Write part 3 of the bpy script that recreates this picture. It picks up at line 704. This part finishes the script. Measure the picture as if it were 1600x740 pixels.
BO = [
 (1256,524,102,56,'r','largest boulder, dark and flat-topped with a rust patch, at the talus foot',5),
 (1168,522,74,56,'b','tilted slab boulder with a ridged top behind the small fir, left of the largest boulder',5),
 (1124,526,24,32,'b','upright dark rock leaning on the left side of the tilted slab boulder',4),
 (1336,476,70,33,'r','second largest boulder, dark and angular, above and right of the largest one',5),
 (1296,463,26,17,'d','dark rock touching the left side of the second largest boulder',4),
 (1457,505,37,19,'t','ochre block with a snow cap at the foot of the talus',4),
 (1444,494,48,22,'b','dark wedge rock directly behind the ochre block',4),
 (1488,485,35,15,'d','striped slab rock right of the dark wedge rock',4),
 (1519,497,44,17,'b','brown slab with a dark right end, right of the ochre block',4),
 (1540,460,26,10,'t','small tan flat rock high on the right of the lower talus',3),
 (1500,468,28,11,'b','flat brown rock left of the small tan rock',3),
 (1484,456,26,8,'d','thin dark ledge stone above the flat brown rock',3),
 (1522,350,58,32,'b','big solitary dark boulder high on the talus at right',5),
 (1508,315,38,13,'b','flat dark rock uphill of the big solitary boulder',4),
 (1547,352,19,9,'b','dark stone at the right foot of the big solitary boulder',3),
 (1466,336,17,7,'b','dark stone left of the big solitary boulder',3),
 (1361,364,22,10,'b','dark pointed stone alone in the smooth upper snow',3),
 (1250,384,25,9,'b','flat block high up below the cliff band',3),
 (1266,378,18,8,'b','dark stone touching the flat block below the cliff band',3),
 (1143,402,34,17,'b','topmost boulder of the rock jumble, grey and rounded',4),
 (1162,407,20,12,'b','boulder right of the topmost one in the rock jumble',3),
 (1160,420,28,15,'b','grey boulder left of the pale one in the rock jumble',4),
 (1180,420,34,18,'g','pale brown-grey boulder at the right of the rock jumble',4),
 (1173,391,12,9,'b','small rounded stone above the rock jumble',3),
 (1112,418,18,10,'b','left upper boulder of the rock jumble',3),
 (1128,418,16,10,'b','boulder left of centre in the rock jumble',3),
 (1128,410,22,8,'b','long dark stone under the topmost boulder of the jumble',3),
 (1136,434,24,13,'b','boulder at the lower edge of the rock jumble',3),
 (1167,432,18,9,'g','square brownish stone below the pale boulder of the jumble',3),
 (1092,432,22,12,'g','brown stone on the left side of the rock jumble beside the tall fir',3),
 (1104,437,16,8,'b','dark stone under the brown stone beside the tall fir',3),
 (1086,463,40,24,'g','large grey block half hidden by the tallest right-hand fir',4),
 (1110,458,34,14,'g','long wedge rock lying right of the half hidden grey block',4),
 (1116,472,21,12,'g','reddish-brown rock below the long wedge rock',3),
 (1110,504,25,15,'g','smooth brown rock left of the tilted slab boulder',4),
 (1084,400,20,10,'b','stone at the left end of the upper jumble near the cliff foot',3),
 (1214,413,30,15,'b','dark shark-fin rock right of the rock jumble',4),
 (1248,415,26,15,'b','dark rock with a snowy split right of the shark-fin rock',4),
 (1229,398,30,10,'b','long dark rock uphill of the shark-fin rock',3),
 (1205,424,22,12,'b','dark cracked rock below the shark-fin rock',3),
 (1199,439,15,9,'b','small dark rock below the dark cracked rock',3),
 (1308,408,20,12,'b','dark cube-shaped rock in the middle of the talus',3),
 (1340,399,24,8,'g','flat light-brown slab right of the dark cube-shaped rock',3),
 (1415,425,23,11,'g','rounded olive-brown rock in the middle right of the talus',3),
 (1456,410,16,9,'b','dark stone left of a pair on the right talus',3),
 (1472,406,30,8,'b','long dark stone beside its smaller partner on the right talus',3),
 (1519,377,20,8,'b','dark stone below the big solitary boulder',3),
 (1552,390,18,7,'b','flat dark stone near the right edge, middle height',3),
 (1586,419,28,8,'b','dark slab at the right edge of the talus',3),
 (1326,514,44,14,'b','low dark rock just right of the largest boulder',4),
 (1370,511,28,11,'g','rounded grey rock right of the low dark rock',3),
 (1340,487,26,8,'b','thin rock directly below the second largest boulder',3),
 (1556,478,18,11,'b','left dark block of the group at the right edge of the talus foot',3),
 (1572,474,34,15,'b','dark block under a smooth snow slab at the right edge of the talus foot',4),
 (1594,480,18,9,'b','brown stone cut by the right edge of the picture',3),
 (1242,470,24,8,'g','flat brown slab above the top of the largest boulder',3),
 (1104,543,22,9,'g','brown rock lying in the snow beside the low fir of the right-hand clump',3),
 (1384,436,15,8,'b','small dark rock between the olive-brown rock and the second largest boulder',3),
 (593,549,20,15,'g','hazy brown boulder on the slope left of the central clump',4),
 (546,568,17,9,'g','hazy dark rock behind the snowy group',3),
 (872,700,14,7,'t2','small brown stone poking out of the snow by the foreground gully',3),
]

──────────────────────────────

= PROBLEM DESCRIPTION =
Output the complete data exactly as written.

= TASK RESULT =
Write part 3 of the bpy script that recreates this picture. It picks up at line 704. This part finishes the script. Measure the picture as if it were 1600x740 pixels.
BO = [
 (1256,524,102,56,'r','largest boulder, dark and flat-topped with a rust patch, at the talus foot',5),
 (1168,522,74,56,'b','tilted slab boulder with a ridged top behind the small fir, left of the largest boulder',5),
 (1124,526,24,32,'b','upright dark rock leaning on the left side of the tilted slab boulder',4),
 (1336,476,70,33,'r','second largest boulder, dark and angular, above and right of the largest one',5),
 (1296,463,26,17,'d','dark rock touching the left side of the second largest boulder',4),
 (1457,505,37,19,'t','ochre block with a snow cap at the foot of the talus',4),
 (1444,494,48,22,'b','dark wedge rock directly behind the ochre block',4),
 (1488,485,35,15,'d','striped slab rock right of the dark wedge rock',4),
 (1519,497,44,17,'b','brown slab with a dark right end, right of the ochre block',4),
 (1540,460,26,10,'t','small tan flat rock high on the right of the lower talus',3),
 (1500,468,28,11,'b','flat brown rock left of the small tan rock',3),
 (1484,456,26,8,'d','thin dark ledge stone above the flat brown rock',3),
 (1522,350,58,32,'b','big solitary dark boulder high on the talus at right',5),
 (1508,315,38,13,'b','flat dark rock uphill of the big solitary boulder',4),
 (1547,352,19,9,'b','dark stone at the right foot of the big solitary boulder',3),
 (1466,336,17,7,'b','dark stone left of the big solitary boulder',3),
 (1361,364,22,10,'b','dark pointed stone alone in the smooth upper snow',3),
 (1250,384,25,9,'b','flat block high up below the cliff band',3),
 (1266,378,18,8,'b','dark stone touching the flat block below the cliff band',3),
 (1143,402,34,17,'b','topmost boulder of the rock jumble, grey and rounded',4),
 (1162,407,20,12,'b','boulder right of the topmost one in the rock jumble',3),
 (1160,420,28,15,'b','grey boulder left of the pale one in the rock jumble',4),
 (1180,420,34,18,'g','pale brown-grey boulder at the right of the rock jumble',4),
 (1173,391,12,9,'b','small rounded stone above the rock jumble',3),
 (1112,418,18,10,'b','left upper boulder of the rock jumble',3),
 (1128,418,16,10,'b','boulder left of centre in the rock jumble',3),
 (1128,410,22,8,'b','long dark stone under the topmost boulder of the jumble',3),
 (1136,434,24,13,'b','boulder at the lower edge of the rock jumble',3),
 (1167,432,18,9,'g','square brownish stone below the pale boulder of the jumble',3),
 (1092,432,22,12,'g','brown stone on the left side of the rock jumble beside the tall fir',3),
 (1104,437,16,8,'b','dark stone under the brown stone beside the tall fir',3),
 (1086,463,40,24,'g','large grey block half hidden by the tallest right-hand fir',4),
 (1110,458,34,14,'g','long wedge rock lying right of the half hidden grey block',4),
 (1116,472,21,12,'g','reddish-brown rock below the long wedge rock',3),
 (1110,504,25,15,'g','smooth brown rock left of the tilted slab boulder',4),
 (1084,400,20,10,'b','stone at the left end of the upper jumble near the cliff foot',3),
 (1214,413,30,15,'b','dark shark-fin rock right of the rock jumble',4),
 (1248,415,26,15,'b','dark rock with a snowy split right of the shark-fin rock',4),
 (1229,398,30,10,'b','long dark rock uphill of the shark-fin rock',3),
 (1205,424,22,12,'b','dark cracked rock below the shark-fin rock',3),
 (1199,439,15,9,'b','small dark rock below the dark cracked rock',3),
 (1308,408,20,12,'b','dark cube-shaped rock in the middle of the talus',3),
 (1340,399,24,8,'g','flat light-brown slab right of the dark cube-shaped rock',3),
 (1415,425,23,11,'g','rounded olive-brown rock in the middle right of the talus',3),
 (1456,410,16,9,'b','dark stone left of a pair on the right talus',3),
 (1472,406,30,8,'b','long dark stone beside its smaller partner on the right talus',3),
 (1519,377,20,8,'b','dark stone below the big solitary boulder',3),
 (1552,390,18,7,'b','flat dark stone near the right edge, middle height',3),
 (1586,419,28,8,'b','dark slab at the right edge of the talus',3),
 (1326,514,44,14,'b','low dark rock just right of the largest boulder',4),
 (1370,511,28,11,'g','rounded grey rock right of the low dark rock',3),
 (1340,487,26,8,'b','thin rock directly below the second largest boulder',3),
 (1556,478,18,11,'b','left dark block of the group at the right edge of the talus foot',3),
 (1572,474,34,15,'b','dark block under a smooth snow slab at the right edge of the talus foot',4),
 (1594,480,18,9,'b','brown stone cut by the right edge of the picture',3),
 (1242,470,24,8,'g','flat brown slab above the top of the largest boulder',3),
 (1104,543,22,9,'g','brown rock lying in the snow beside the low fir of the right-hand clump',3),
 (1384,436,15,8,'b','small dark rock between the olive-brown rock and the second largest boulder',3),
 (593,549,20,15,'g','hazy brown boulder on the slope left of the central clump',4),
 (546,568,17,9,'g','hazy dark rock behind the snowy group',3),
 (872,700,14,7,'t2','small brown stone poking out of the snow by the foreground gully',3),
]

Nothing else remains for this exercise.